The Marriage Habit That Has Strengthened My Relationship More Than Almost Anything Else
After nearly two decades of marriage, three children, busy careers, countless responsibilities, and all the ups and downs that come with real life, I've noticed something that has made a tremendous difference in keeping my marriage strong:
We practice appreciation out loud.
Not perfectly.
Not every day.
But consistently enough that it has become part of the culture of our family.
Like every couple, my husband and I have disagreements. We get stressed. We get tired. We occasionally irritate each other. There are moments when we need to have difficult conversations about responsibilities, schedules, parenting decisions, or unmet expectations.
Those conversations matter.
Healthy relationships aren't built by avoiding problems.
But over the years, I've learned that the strength of a relationship depends just as much on the foundation underneath those conversations as it does on how we navigate the conflicts themselves.
And one of the strongest foundations you can build is appreciation.
One thing my husband does naturally is notice and acknowledge the things I do for our family.
He'll come home and see dinner on the table and say to the kids, "Look at this amazing meal Mom made for us. We are so lucky."
Or he'll randomly tell the children, "I won the lottery when I married your mom."
They're simple comments.
Small moments.
Nothing dramatic.
But those little expressions of admiration have a powerful impact.
They remind me that I'm seen.
That I'm valued.
That my efforts matter.
And over time, those moments create trust and emotional safety.
The interesting thing is that our children have started doing it too.
Because they hear appreciation being spoken out loud.
They'll thank their dad for playing chess with them.
They'll thank him for taking out the trash.
They'll notice when he wakes up early to help with the morning routine.
Children learn what relationships look like by watching us.
When they see gratitude modeled consistently, they begin practicing it themselves.
One of the challenges in long-term relationships is that our brains are naturally wired to notice problems.
It's part of being human.
We quickly notice the forgotten chore, the late arrival, the unfinished project, or the annoying habit.
But the same brain that notices problems can easily overlook all the things our partners do right every single day.
The reliability.
The hard work.
The kindness.
The patience.
The loyalty.
The countless small acts of love that quietly hold a family together.

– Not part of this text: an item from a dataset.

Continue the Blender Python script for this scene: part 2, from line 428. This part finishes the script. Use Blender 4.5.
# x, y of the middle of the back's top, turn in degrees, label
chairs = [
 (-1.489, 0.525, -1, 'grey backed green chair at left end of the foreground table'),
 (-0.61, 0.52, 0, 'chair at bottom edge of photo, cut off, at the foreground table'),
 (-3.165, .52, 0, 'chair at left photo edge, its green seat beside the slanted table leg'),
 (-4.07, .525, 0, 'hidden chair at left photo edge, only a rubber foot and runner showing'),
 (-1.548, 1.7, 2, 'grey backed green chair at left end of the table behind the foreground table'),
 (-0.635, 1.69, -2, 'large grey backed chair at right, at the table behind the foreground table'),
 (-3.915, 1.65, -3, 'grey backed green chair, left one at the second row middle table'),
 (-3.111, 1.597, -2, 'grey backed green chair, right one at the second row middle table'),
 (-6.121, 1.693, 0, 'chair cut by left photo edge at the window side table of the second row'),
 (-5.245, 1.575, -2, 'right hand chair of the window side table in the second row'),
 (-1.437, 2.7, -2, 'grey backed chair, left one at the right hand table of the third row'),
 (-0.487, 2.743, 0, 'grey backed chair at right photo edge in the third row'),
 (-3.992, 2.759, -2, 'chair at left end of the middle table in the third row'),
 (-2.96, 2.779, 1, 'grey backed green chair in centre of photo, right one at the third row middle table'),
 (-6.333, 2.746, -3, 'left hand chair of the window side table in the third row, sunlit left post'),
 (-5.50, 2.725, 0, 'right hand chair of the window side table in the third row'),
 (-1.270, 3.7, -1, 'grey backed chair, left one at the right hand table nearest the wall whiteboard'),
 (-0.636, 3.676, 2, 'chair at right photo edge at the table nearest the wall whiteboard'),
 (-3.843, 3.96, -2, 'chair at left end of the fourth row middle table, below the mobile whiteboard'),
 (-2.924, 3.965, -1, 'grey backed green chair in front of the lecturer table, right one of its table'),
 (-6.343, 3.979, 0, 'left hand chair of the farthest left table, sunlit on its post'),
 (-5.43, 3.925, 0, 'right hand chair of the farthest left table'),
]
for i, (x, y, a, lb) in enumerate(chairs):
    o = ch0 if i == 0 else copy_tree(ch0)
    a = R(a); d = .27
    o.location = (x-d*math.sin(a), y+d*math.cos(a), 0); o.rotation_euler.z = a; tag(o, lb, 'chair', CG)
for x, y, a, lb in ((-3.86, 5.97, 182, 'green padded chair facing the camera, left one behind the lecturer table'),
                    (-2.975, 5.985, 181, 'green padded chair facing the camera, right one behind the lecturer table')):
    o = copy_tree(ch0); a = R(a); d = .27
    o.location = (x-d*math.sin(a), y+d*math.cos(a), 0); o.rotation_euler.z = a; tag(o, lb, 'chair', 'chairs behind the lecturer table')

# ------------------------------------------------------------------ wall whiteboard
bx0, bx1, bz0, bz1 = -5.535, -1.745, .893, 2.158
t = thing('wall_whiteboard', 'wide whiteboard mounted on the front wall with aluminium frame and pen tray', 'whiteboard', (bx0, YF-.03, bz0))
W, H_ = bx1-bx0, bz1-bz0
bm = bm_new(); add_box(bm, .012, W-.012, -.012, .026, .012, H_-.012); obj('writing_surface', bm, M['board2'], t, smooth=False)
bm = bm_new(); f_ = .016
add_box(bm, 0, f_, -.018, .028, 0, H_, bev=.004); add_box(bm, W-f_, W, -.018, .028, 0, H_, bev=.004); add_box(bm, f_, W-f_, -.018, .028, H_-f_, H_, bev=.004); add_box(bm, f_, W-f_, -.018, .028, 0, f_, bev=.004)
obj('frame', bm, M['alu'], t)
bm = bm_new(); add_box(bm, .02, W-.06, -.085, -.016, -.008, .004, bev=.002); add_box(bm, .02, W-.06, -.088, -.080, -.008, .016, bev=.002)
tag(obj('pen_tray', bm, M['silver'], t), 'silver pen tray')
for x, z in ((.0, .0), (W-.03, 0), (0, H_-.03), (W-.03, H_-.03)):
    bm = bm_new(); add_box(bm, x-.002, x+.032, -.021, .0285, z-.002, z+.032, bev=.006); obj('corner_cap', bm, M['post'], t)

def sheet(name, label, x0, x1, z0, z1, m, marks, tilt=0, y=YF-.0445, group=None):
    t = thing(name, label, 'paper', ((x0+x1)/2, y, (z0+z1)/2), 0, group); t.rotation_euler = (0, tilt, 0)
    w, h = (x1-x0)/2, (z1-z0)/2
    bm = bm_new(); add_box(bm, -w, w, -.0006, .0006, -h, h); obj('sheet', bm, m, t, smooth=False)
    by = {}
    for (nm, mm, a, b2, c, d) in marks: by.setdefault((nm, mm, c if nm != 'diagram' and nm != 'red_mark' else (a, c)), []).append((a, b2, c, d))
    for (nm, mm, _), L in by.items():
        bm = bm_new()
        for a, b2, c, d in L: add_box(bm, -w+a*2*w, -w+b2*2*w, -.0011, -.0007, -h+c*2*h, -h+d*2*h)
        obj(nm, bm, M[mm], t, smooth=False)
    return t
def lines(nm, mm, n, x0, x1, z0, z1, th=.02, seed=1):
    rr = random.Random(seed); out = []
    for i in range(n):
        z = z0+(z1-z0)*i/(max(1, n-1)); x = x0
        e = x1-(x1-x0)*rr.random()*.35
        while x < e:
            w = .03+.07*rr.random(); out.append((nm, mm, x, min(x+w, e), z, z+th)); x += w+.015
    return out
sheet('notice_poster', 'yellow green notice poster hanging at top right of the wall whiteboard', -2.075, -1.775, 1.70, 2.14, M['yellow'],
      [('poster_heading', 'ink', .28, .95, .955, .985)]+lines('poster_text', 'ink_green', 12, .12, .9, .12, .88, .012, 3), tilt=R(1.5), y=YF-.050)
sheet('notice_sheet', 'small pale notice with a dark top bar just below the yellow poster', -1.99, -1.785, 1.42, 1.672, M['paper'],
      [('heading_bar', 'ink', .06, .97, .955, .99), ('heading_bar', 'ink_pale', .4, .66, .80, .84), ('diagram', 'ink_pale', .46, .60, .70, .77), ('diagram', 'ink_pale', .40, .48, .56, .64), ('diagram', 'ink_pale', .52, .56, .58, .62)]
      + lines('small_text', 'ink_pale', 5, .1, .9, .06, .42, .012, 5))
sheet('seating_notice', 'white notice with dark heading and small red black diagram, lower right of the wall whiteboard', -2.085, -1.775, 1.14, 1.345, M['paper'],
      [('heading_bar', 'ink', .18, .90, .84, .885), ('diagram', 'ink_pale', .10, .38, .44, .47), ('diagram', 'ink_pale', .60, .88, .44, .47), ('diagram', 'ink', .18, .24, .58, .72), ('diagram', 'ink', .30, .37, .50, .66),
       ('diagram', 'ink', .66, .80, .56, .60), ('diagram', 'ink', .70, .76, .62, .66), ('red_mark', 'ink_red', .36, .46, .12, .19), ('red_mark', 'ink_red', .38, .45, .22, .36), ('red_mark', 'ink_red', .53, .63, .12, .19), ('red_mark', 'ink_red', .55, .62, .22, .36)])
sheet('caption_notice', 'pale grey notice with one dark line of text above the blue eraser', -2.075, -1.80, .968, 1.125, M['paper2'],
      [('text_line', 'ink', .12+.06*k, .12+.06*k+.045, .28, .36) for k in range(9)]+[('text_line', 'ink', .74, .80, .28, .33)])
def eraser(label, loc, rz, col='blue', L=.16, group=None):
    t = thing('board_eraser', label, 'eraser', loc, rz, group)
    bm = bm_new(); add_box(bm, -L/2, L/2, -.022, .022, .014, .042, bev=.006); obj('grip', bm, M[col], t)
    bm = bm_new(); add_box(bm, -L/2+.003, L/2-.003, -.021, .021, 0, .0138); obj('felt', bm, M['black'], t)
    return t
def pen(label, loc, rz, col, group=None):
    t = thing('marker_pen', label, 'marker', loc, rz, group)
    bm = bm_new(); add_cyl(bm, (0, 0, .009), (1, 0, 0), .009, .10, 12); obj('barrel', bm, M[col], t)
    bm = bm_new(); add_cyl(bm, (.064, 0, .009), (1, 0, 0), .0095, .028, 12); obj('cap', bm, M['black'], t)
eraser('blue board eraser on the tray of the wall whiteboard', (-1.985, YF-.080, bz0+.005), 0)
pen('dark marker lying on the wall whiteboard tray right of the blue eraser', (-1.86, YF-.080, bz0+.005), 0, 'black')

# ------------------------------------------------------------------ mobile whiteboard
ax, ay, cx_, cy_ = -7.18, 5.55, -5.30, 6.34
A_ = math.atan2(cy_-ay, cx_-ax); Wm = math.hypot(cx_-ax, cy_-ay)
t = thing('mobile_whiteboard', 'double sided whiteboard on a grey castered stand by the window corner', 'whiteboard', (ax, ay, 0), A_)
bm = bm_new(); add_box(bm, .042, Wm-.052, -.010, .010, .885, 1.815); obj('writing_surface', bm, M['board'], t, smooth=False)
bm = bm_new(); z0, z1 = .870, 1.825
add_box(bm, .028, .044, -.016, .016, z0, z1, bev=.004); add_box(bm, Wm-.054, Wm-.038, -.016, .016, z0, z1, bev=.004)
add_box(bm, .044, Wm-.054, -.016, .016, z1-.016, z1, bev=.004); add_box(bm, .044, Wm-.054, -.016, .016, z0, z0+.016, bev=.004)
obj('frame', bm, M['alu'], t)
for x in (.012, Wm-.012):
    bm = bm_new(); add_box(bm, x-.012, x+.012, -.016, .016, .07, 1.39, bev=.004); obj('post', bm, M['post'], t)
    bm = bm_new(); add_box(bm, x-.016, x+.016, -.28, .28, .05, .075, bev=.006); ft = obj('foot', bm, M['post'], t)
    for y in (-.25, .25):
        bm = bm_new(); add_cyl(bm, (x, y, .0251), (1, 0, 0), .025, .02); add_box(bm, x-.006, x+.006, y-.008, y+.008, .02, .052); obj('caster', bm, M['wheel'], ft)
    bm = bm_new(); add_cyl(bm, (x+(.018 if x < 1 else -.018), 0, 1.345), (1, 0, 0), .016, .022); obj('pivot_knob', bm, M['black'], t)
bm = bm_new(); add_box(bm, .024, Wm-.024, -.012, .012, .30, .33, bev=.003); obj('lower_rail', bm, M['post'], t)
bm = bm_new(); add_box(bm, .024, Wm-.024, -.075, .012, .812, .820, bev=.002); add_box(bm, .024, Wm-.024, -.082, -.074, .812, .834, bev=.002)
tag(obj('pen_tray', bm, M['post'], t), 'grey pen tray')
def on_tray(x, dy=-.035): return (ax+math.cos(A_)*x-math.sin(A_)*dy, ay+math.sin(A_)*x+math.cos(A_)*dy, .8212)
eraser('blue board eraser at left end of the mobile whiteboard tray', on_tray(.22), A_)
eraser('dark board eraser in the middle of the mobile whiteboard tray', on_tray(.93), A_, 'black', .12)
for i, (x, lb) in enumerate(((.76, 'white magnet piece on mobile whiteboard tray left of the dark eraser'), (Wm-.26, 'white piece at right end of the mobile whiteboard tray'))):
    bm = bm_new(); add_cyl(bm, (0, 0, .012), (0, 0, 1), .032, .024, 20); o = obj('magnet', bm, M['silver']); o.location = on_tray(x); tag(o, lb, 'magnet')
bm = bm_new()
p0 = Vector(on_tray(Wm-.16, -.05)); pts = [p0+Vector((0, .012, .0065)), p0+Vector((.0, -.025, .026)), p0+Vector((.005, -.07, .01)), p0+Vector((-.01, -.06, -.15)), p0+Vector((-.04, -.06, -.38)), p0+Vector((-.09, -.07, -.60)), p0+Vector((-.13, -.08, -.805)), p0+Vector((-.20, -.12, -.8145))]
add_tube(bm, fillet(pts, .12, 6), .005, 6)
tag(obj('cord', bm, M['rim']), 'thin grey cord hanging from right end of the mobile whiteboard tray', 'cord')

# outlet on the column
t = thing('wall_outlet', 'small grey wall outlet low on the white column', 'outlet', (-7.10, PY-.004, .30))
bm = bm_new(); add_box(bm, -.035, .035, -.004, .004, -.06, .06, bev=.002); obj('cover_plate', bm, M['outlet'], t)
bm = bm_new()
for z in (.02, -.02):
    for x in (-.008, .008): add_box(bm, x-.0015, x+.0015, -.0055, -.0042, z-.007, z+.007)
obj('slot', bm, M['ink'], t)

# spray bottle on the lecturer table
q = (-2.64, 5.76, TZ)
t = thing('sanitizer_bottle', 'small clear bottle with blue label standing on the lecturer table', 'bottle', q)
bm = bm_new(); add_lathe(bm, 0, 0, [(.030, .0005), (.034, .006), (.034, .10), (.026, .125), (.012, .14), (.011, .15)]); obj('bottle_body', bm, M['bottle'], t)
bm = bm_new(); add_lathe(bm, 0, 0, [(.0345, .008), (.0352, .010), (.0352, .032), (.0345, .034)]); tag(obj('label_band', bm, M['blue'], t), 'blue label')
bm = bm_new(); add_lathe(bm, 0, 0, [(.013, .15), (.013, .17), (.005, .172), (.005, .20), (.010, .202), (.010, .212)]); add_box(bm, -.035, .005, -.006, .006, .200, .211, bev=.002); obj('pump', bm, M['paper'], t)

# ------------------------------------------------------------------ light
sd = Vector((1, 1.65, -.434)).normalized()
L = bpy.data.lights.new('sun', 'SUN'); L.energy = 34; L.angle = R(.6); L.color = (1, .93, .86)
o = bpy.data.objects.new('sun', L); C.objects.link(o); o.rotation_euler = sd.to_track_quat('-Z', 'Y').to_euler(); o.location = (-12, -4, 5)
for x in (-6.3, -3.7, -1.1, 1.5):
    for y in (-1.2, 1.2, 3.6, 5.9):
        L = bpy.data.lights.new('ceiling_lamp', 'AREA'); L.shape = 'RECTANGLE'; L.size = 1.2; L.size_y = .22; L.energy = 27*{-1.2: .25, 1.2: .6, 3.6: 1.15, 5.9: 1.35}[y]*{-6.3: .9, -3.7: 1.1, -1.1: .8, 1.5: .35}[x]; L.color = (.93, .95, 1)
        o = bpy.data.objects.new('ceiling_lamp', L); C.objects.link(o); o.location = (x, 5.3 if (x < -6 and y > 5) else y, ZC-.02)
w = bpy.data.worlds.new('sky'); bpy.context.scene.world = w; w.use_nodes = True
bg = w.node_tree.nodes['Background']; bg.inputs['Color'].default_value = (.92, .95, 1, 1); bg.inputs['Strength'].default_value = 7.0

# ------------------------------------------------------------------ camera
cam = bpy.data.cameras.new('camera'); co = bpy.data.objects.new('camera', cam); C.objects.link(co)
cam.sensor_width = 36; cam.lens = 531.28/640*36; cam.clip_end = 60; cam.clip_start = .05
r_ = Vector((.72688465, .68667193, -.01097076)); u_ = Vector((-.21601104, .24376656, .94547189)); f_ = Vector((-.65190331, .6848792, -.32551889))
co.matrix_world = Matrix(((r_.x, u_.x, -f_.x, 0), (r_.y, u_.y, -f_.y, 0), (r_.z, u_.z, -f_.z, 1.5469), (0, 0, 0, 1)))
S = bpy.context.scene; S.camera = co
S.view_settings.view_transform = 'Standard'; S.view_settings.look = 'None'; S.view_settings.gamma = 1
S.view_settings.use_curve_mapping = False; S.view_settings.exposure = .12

That's why appreciation needs to become intentional.
Not because the good isn't there.
Because we're likely to miss it if we aren't looking for it.
One of the biggest misconceptions about gratitude is that it's about pretending everything is fine.
It isn't.
Gratitude is not a substitute for healthy communication.
It isn't a way to avoid addressing problems.
It isn't spiritual bypassing.
If something needs to be discussed, discuss it.
If a boundary needs to be set, set it.
If a repair conversation needs to happen, have it.
But don't let the problems become the entire story of your relationship.
Make sure you're also telling the story of what's working.
The story of what you admire.
The story of what you appreciate.
The story of why you chose this person in the first place.
In my coaching work, I often see couples who spend so much time talking about what's wrong that they forget to talk about what's right.
Over time, the emotional climate of the relationship becomes dominated by criticism, frustration, and disappointment.
The relationship starts feeling heavy.
Not because there is no love.
But because the love isn't being expressed.
That's why I encourage couples to adopt a simple practice:
If you think something positive about your partner, say it.
Don't assume they know.
Tell them.
Notice their effort.
Acknowledge their character.
Celebrate their strengths.
Express affection.
Share admiration.
Offer appreciation generously.
Because healthy marriages aren't built on grand romantic gestures alone.
They're built on hundreds of small moments that communicate:
"I see you."
"I appreciate you."
"I'm grateful for you."
And those small moments, repeated over time, create the kind of relationship that can weather life's inevitable storms.